Avec douze personnes et au rythme d’une chanson par jour, la semaine s’est terminée avec seize nouvelles chansons, toutes différentes les unes des autres. Cette variété s’explique notamment par leur méthode de travail. En effet, chaque jour étaient constituées quatre nouvelles équipes de trois artistes. Cela signifie que tous ont pu travailler au moins une fois ensemble au cours de la semaine. Augustine Dunn, musicien d’origine française et vivant à Prague depuis 2002, nous précise cette organisation :

Augustine Dunn | Photo: Kuba malát,  Wikimedia Commons,  CC BY-SA 4.0 DEED

« Chaque jour, nous sommes dans une équipe de trois, il y a un producteur et deux chanteurs ou auteurs, et nous avons une journée pour finir une chanson. La première journée, en entendant les chansons, nous avons l’impression que chaque personne a  un style, mais en réalité, durant une autre journée, elle aura fait quelque chose de complètement différent. C’est super intéressant de voir comment cela change. Par exemple, je viens de faire trois chansons, et chacune est complétement différente des autres et elles n’ont rien à voir avec ce que je fais normalement. Cela me plaît beaucoup, parce que d’habitude je fais seulement du Rock and Roll, alors que là, je viens de faire du hip-hop et un titre très alternatif. »

En ce qui concerne les choix de musiques et la direction artistique qu’ils souhaitent prendre, les artistes sont généralement libres. Pour certaines sessions, c’est-à-dire journées, ils peuvent cependant recevoir des commandes d’artistes ou d’éditeurs, par exemple. Celles-ci  sont appelées des « briefs », et Marine de Bruyn nous en précise le principe :

« Il arrive que, sur certaines sessions, nous proposons des briefs, c’est-à-dire des commandes, qui peuvent venir d’autres éditeurs qu’on aurait pu contacter, des labels, mais aussi éventuellement des artistes participant aux sessions et qui arrivent avec un besoin. Par exemple, ça peut être une artiste pop qui cherche un titre pour son prochain album qui aurait tel type d’ambiance, avec une voix qui sonnerait comme ceci, qui serait chanté en telle langue. Tout ça donne un peu un cadre et permet de commencer des sessions avec une idée en tête. »

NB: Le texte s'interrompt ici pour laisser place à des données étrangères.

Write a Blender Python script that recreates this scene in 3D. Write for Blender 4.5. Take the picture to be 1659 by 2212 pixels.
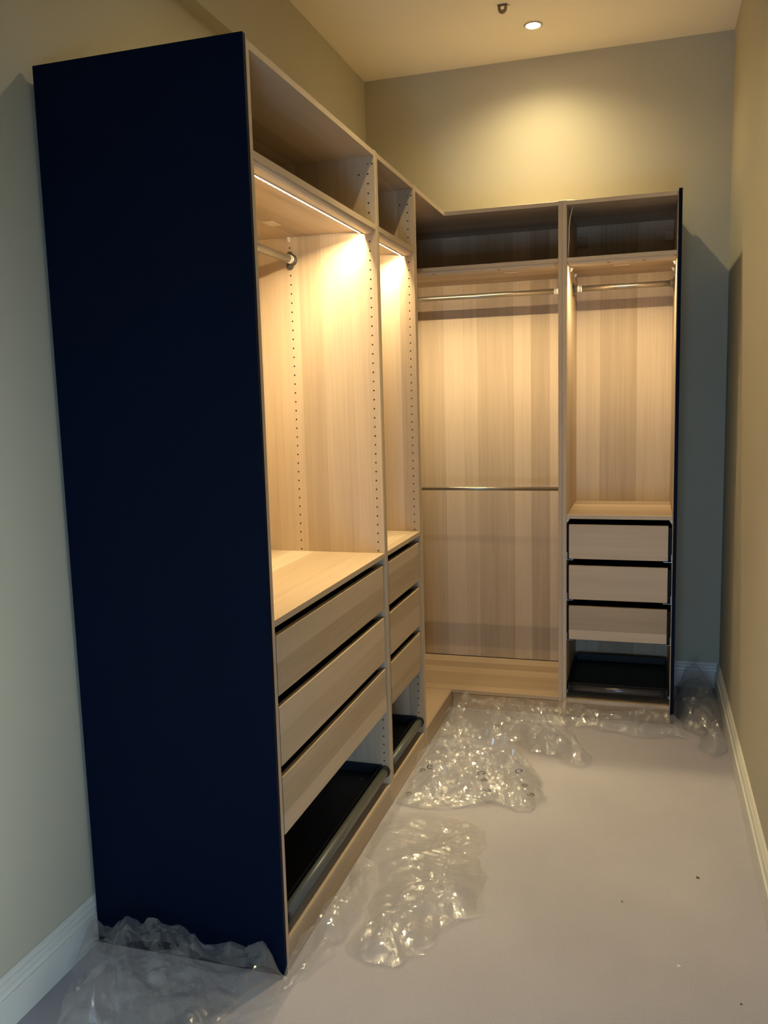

Sainte Victoire - Hive Mind

Alice est une jeune productrice française qui a lancé son propre projet intitulé « Sainte Victoire ». C’est pour elle une première de participer à un camp d’écriture tel que celui-ci. Elle nous confie y participer dans l’optique, entre autres, de rencontrer des personnes du métier, et elle revient sur le concept de brief en nous détaillant son programme de la semaine :

Alice et Facundo Rodriguez | Photo: Mikuláš Pejcha,  Songwriting Camp

« Nous devons réaliser un titre par jour : nous commençons l’après-midi et finissons le lendemain. Le premier jour, c’était très ouvert, nous avons pu faire ce que nous voulions. Le deuxième jour, nous avons eu un brief dans lequel nous pouvions choisir. Par exemple, j’ai travaillé sur un morceau pour une pop star qui voulait un titre ‘à la Olivia Rodrigo’. C’était très intéressant, je travaillais avec une artiste tchèque qui a une superbe voix et qui s’appelle Aiko. Ensuite, le troisième jour, nous avons travaillé sur un brief pour une musique de film, pour un court métrage, une sorte de bande originale qui va de plus en plus haut. C’était avec Jan, un tchèque qui était avec nous et qui nous a donné de super idées pour construire le morceau. Pour le dernier jour, nous repartons sur quelque chose de plus ouvert, pour lequel nous essayons de faire se rencontrer toutes nos influences afin de produire un titre qui nous plaît. »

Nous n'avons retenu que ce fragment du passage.